StyLight, a new generation of thermoplastic composites, with mechanical properties that reportedly exceed composites of nylon 6 or PC, are based on a modified SAN with glass or carbon-fiber fabrics for structural and aesthetic/semi-structural applications in interior and exterior panels, seat structures, door modules, center consoles, tail-gates, and parts with a carbon-fiber look. StyLight grades are offered as semifinished goods or thermoplastic sheets, which are ready for processing via thermoforming and overmolding.

Ineos Styrolution America LLC notes that integrating structural and aesthetic functions reduces the number of components for a given application and system cost. The selected automotive applications noted here, and to be showcased at these upcoming shows, are said to offer the highest integration potential from the perspective of the company and its KTM partner:

Door module—Typically, a door comprises three functions: an externally visible surface, typically a sheet of painted metal; a non-visible semi-structural part, typically supporting all electronics and mechatronics of the door module and insulating the cockpit from the water, and an interior visible surface. Here, Ineos Styrolution developed a concept to integrate the non-visible semi-structural function with the visible interior.

Central Console—This application is also very demanding with a directly visible surface, supporting electronic equipment and providing local structural stiffness. Moreover, the space available inside a console is very tight. It should allow sufficient room for the wire tree and storage space. Here, again, a thin wall providing structural stiffness and offering a high surface quality is offering potential for the integration of multiple functions.

Lift Gate—There are many lift gate designs available depending on vehicle shape and design. Different composite solutions from long-glass-fiber reinforced PP to SMC have been used for quite some time. Up to now, the interior visible surface covers the structural frame. Attempts were made to overmold a thermoplastic composite retainer by over molding GF-PP but this adds cost and weight. Here, StyLight again has a good value proposition to reduce weight.

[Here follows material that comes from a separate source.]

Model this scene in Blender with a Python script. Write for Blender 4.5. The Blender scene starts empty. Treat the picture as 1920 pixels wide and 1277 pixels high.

Body Panels for Trucks and Tractors—A massive weight reduction is possible with the replacement of the thick SMC panel, which is currently being used in this field. Dimensional stability, class A surface quality, wind resistance, resistance to powerful vibrations are among the long list of specifications for this very demanding application. Some of these panels also integrate functions like front light or hood. Here, StyLight again has a good value proposition to reduce weight.

At both upcoming shows, StyLight will be presented by Ineos Styrolution, combining different surface aesthetics such as glossy, grained, and molded, as well as design foil and a semi-structural reinforcement, which provides a first impression of the material’s potential.